Les particularités des corps infirmes sont un sujet de choix parce qu'ils sont la visibilité cachée du corps visible. Le corps infirme peut révéler la profondeur du visible, peut révéler jusqu'à l'universelle déformation de l'être, des êtres. Les corps déformés, donc reformés sont le dernier visible des corps normalisés, vus par l'œil normé. Le peintre, ce faisant, les rend non seulement acceptables, mais indispensables, signifiants, admirables. L'infirmité est du réel autre qu'ordinaire et ainsi il révèle l'intime du corps habituel, c'est un corps plus complexe, autrement fait, contre fait. Contre fait par l'extérieur, la naissance ou les aléas de la vie, mais contre fait également par ce qui le ronge ou le vrille de l'intérieur. La monstruosité psychique ou la folie marquent et changent la forme du corps. Nous le voyons clairement chez Goya ou Géricault. Il y a comme une double opération dans le choix du corps infirme par la peinture : ces corps, comme tous les autres, sont transformés par la peinture et en même temps leur difformité est un lieu privilégié pour apercevoir ce qui nous échappe de tout corps humain. Mais il y a davantage, sans doute, chez les peintres contemporains : c'est mon corps, le corps-propre selon la phénoménologie, qui est en question. Ses puissances, ses possibilités, ses dérives, ses méprises, ses exaltations et ses chutes trouvent à se révéler dans ses mutations, ses dysfonctionnements, ses meurtrissures, dans ses abîmes.

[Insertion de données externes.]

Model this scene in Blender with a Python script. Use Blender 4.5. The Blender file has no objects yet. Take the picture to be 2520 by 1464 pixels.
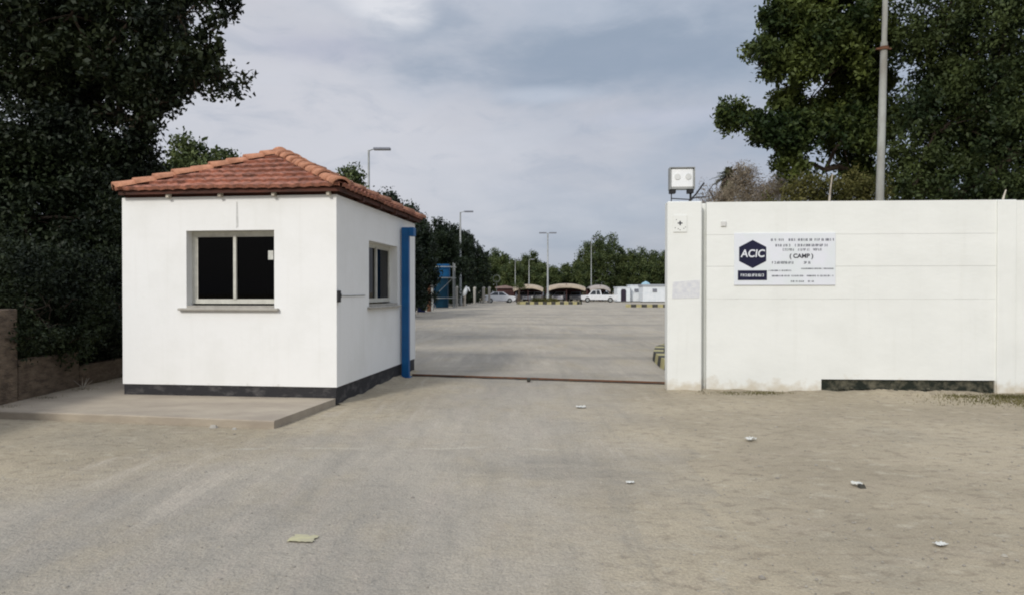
import bpy, math, random
import numpy as np
from mathutils import Vector, Matrix
R = math.radians
sc = bpy.context.scene
COL = sc.collection

# ------------------------------------------------------------------ camera
CAMZ, F, HX, HY = 1.474, 1700.0, 1260.0, 718.0     # metres, focal in units of a 2520 wide picture
cd = bpy.data.cameras.new('camera'); cam = bpy.data.objects.new('camera', cd); COL.objects.link(cam)
cd.sensor_width = 36; cd.lens = 36*F/2520; cd.clip_start = .05; cd.clip_end = 3000
cam.location = (0, 0, CAMZ); cam.rotation_euler = (R(90-.47), 0, 0)
sc.camera = cam
sc.render.resolution_x, sc.render.resolution_y = 1024, 594
sc.cycles.filter_width = 2.0
# ------------------------------------------------------------------ light
SUN_AZ = math.atan2(-.47, -.88)       # where the light comes from: behind the camera and to the left
SUN_EL = R(33)
sd = bpy.data.lights.new('sun', 'SUN'); sun = bpy.data.objects.new('sun', sd); COL.objects.link(sun)
sd.energy = 1.4; sd.angle = R(10); sd.color = (1, .965, .91)
dirv = Vector((-.47*math.cos(SUN_EL), -.88*math.cos(SUN_EL), math.sin(SUN_EL)))
sun.rotation_euler = dirv.to_track_quat('Z', 'Y').to_euler()
sun.location = (-20, -30, 40)
vs = sc.view_settings
vs.view_transform = 'Standard'; vs.look = 'None'; vs.gamma = 1; vs.use_curve_mapping = False
vs.exposure = .70

w = bpy.data.worlds.new('World'); sc.world = w; w.use_nodes = True
nt = w.node_tree; nt.nodes.clear(); L = nt.links
def N(t, **k):
    n = nt.nodes.new(t)
    for a, b in k.items(): setattr(n, a, b)
    return n
def mth(op, a, b=None, clamp=False):
    n = N('ShaderNodeMath', operation=op, use_clamp=clamp)
    for i, v in enumerate((a, b)):
        if v is None: continue
        if isinstance(v, (int, float)): n.inputs[i].default_value = v
        else: L.new(v, n.inputs[i])
    return n.outputs[0]
def mixc(f, a, b):
    n = N('ShaderNodeMix', data_type='RGBA')
    if isinstance(f, (int, float)): n.inputs[0].default_value = f
    else: L.new(f, n.inputs[0])
    for i, v in ((6, a), (7, b)):
        if isinstance(v, tuple): n.inputs[i].default_value = (*v, 1)
        else: L.new(v, n.inputs[i])
    return n.outputs[2]
tc = N('ShaderNodeTexCoord').outputs['Generated']
mp = N('ShaderNodeMapping'); mp.inputs['Scale'].default_value = (1, 1, 2.6); L.new(tc, mp.inputs[0])
def noise(scale, detail, rough, src=None, dist=0.0):
    n = N('ShaderNodeTexNoise'); n.inputs['Scale'].default_value = scale; n.inputs['Detail'].default_value = detail
    n.inputs['Roughness'].default_value = rough; n.inputs['Distortion'].default_value = dist
    L.new(src or mp.outputs[0], n.inputs['Vector']); return n.outputs[0]
def ramp(v, a, b):
    n = N('ShaderNodeMapRange', interpolation_type='SMOOTHSTEP')
    n.inputs[1].default_value = a; n.inputs[2].default_value = b; L.new(v, n.inputs[0]); return n.outputs[0]
wob = noise(5.0, 5, .55)
def patch(px, py, rx, rz, soft=.5, k=.55):      # a soft cloud centred on a direction
    c = ((px-HX)/F, 1, (HY-py)/F)
    sub = N('ShaderNodeVectorMath', operation='SUBTRACT'); L.new(tc, sub.inputs[0])
    l = math.sqrt(sum(v*v for v in c)); sub.inputs[1].default_value = [v/l for v in c]
    sca = N('ShaderNodeVectorMath', operation='MULTIPLY'); L.new(sub.outputs[0], sca.inputs[0])
    sca.inputs[1].default_value = (1/rx, .8/rx, 1/rz)
    ln = N('ShaderNodeVectorMath', operation='LENGTH'); L.new(sca.outputs[0], ln.inputs[0])
    d = mth('ADD', ln.outputs['Value'], mth('MULTIPLY', mth('SUBTRACT', wob, .5), k*5.5))
    return ramp(d, 1+soft, 1-soft)
wob2 = noise(1.7, 3, .5)
n1 = noise(2.6, 6, .5, dist=.4)
n2 = noise(9, 6, .6, dist=.6)
col = mixc(ramp(n1, .35, .68), (.258, .294, .358), (.338, .345, .384))
col = mixc(mth('MULTIPLY', patch(760, 260, .36, .24, .9, .3), .85), col, (.455, .455, .485))       # paler cloud over the booth
col = mixc(mth('MULTIPLY', patch(1560, 40, .30, .1, .9, .4), .5), col, (.36, .41, .48))
col = mixc(mth('MULTIPLY', patch(1400, 150, .25, .062, .65, .5), .9), col, (.195, .238, .302))  # the grey-blue bank
col = mixc(mth('MULTIPLY', patch(800, 118, .075, .022, .8, .5), .45), col, (.29, .30, .38))
col = mixc(mth('MULTIPLY', patch(958, 10, .035, .030, 1.0, 1.0), .75), col, (.58, .58, .60))
col = mixc(mth('MULTIPLY', patch(1340, 236, .075, .01, .8, .5), .4), col, (.46, .49, .55))
col = mixc(mth('MULTIPLY', patch(1700, 285, .13, .011, .8, .5), .3), col, (.41, .42, .50))
# thinner, brighter cloud overhead, as under any overcast sky
sep = N('ShaderNodeSeparateXYZ'); L.new(tc, sep.inputs[0])
zen = N('ShaderNodeMapRange', interpolation_type='SMOOTHSTEP')
for i_, q_ in enumerate((.40, .85, 1.0, 2.5)): zen.inputs[i_+1].default_value = q_
L.new(sep.outputs[2], zen.inputs[0])
col = mixc(mth('MULTIPLY', ramp(n2, .5, .75), .4), col, (.235, .27, .335)); col = mixc(mth('MULTIPLY', ramp(n2, .5, .25), .2), col, (.45, .46, .51))
sky = N('ShaderNodeTexSky', sky_type='NISHITA'); sky.sun_disc = False
sky.sun_elevation = SUN_EL; sky.sun_rotation = math.atan2(-.47, -.88)
sky.dust_density = 3.0
b1 = N('ShaderNodeBackground'); L.new(sky.outputs[0], b1.inputs[0]); b1.inputs[1].default_value = .07
b2 = N('ShaderNodeBackground'); L.new(col, b2.inputs[0]); L.new(mth('MULTIPLY', zen.outputs[0], .93), b2.inputs[1])
ms = N('ShaderNodeMixShader'); ms.inputs[0].default_value = .9
L.new(b1.outputs[0], ms.inputs[1]); L.new(b2.outputs[0], ms.inputs[2])
wo = N('ShaderNodeOutputWorld'); L.new(ms.outputs[0], wo.inputs[0])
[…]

Alors le regard pictural est capable de convertir le nôtre : l'infirmité n'infirme rien et n'est infirmée par rien. Elle est ce que nous sommes et nous découvre la réalité de notre propre corps, de notre propre moi. Quiconque a regardé la peinture, a regardé la déformation des corps par la peinture, quiconque a regardé l'infirmité peinte par la peinture ne peut plus que regarder fraternellement ceux qu'il rencontre et dont le corps, ou l'esprit, n'est pas conforme. Pour autant l'art ne donne aucune leçon, et surtout pas de morale. Il ne donne pas davantage de recette et de solutions pratiques. Mais en nous obligeant sans cesse à un autre regard, il empêche la fixité, la mise en ordre, la mise au pas, la mise en cage, la mise en règle. Au bout du compte l'esthétique rencontre l'éthique.